BREAKING: The Senate votes 50–46 to overturn Donald Trump’s tariffs on Canada. (1.Viewing)

The House is expected to reject the resolution, and even if it passed, Trump would veto it, so the tariffs stay in place for now. But, what this vote really does is put the Senate on record.

That formal opposition can carry weight at the Supreme Court, which is reviewing whether the president can use emergency powers under IEEPA to impose tariffs without Congress.

To figure out who is right, the Court will reach for one of its oldest guides, a 1952 case called Youngstown Sheet and Tube.

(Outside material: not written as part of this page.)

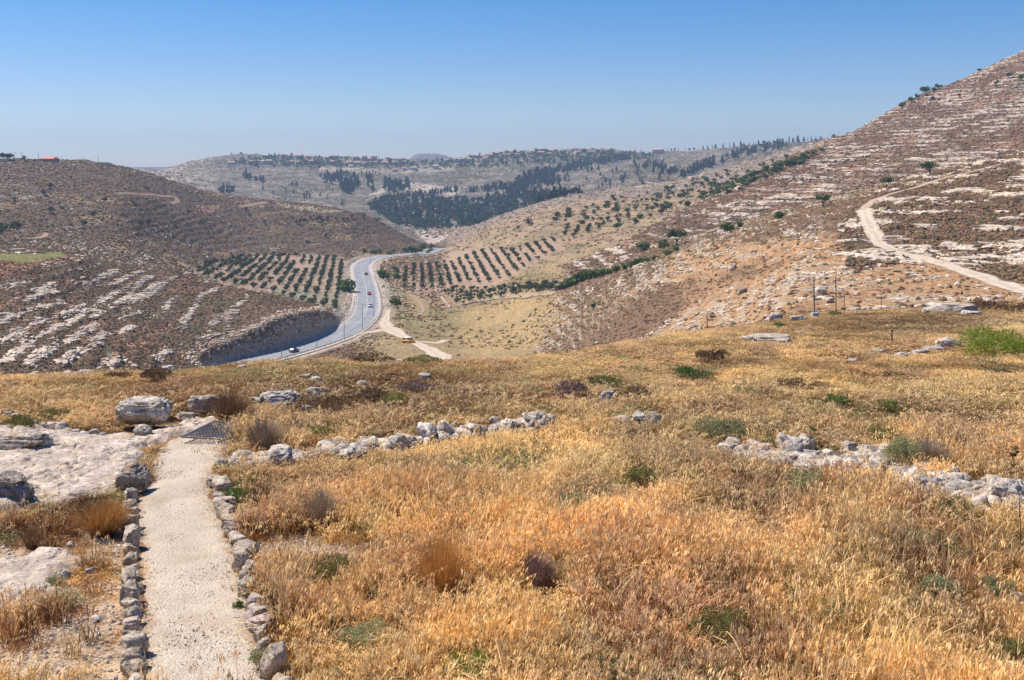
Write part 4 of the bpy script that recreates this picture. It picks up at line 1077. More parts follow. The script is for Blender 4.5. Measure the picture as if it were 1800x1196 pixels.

It divides presidential power into three zones.

1) When a president acts with Congress’s approval, his power is strongest.

2) When Congress is silent, it is uncertain.

3) And when he acts against Congress’s will, his authority is at what Justice Robert Jackson called its lowest ebb, the weakest point of presidential power.

That is where Trump now stands. From there, the justices will ask whether IEEPA actually gives him the authority to do this, and if it does, whether the law itself goes too far by handing a president powers that belong to Congress.

Even without legal force, the vote functions as evidence of congressional intent. It shows that lawmakers never meant IEEPA to serve as a backdoor for trade policy, and that distinction could tip the balance when the justices decide whether Trump’s actions overstepped the separation of powers.

So while this vote does not end the tariffs, it tightens the constitutional frame around them. The Senate has now drawn a clear line, and when the Supreme Court draws its own, it will not just decide one president’s limits. It will help define the balance of power for every one that follows.